By Norm Frauenheim –

The shuffle continues. It never really ceases, mostly because the pound-for-pound game is only about opinion. It’s noisier than it has been in a while.

Upsets will do that, and there have been plenty in a debate heightened by the biggest one of all – Dmitry Bivol’s upset of consensus No. 1 Canelo Alvarez.

A month later, that stunner is still generating lots of revised ratings, all at the top of the scale. Terence Crawford, Oleksandr Usyk, Naoya Inoue, Tyson Fury. Take your pick. There’s no right or wrong here. No rules either. There’s just chaos.

From this corner, Crawford, still unbeaten, was No. 1 before Bivol-Canelo. Last November, the unbeaten welterweight strengthened his hold on this corner’s mythical No. 1 with a dynamic stoppage of proven Shawn Porter, who retired after the bout.

For Crawford to become the consensus No. 1, however, he still has to beat Errol Spence Jr. Amend that. First, he has to secure a deal, date and place for a showdown with Spence, who has his own pound-for-pound credentials and aspirations. Recently, there’s been a lot of talk that the fight will happen, perhaps later this year. That’s better than all the prior talk that it would never happen. Still, it’s only talk.

Maybe the shuffle at the top of the debate will serve as further motivation for a deal, a definitive fight that should have happened a couple of years ago. The clock is pushing it perilously close to past-due. Crawford will be 35 on Sept. 28; Spence is 32, about 10 months from his next birthday. It’s still a prime-time fight, but it won’t stay in that window much longer.

More urgent, perhaps, are the pound-for-pound contenders who figure to line up – week-after-week, fight-after-fight — for an opportunity to make their own claim on No.1.

Let’s just say it’s vacant and will stay that way for a while.

There’s Inoue, already a consensus top five, who can further his pound-for-pound argument next week (June 7 in Japan) against Nonito Donaire in a rematch (ESPN+) of their 2019 Fight of the Year. Guess here: The entertaining Inoue will do exactly that. Donaire is 40. His resiliency and energy will begin to fail in the later rounds     

Then, there’s Usyk, who is already at the top of some ratings. We’ll know soon enough if he belongs there. He’s working toward a summer rematch against Anthony Joshua. He scored a stunner — a decision as unanimous as it was skillful — over the bigger Joshua in September. Guess here: He’ll do it again, this time motivated more than ever to win one for his besieged homeland, the Ukraine.

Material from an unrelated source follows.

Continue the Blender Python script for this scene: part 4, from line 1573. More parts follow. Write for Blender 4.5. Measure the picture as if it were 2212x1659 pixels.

Still, there was an intriguing addition to Joshua’s corner this week. The UK heavyweight hired Robert Garcia to be his trainer. Maybe, Garcia can restore Joshua’s aggressiveness. He’s been timid, a shell of the fighter who ended Wladimir Klitschko’s career

in April 2017.

Then, there’s Tyson Fury. The unified heavyweight champ says he’s retired. But there are tons of reasons, all fungible, to be skeptical. He just leaves a lot of money on the table if he walks away and stays away. Maybe, he’s waiting on Usyk-Joshua 2. Or, maybe, he’s just trying to distance himself from questions about his relationship with Daniel Kinahan, the alleged Irish gangster with documented links to boxing. US law enforcement is offering a $5 million reward for information that would lead to the arrest and conviction of Kinahan.

Then, there’s still Canelo. The Mexican, boxing’s biggest draw in the post-Floyd Mayweather era, can put himself back in contention and win back the support he had before his unanimous-decision loss to light-heavyweight champion Bivol. But that won’t be easy. Canelo, a golfer, is in the rough. Guess here: To reclaim the top spot, he needs two convincing stoppages, first of 40-year-old Gennadiy Golovkin in September in a super-middleweight bout in their third fight and then in a rematch against Bivol in early 2023.

This argument is just getting started.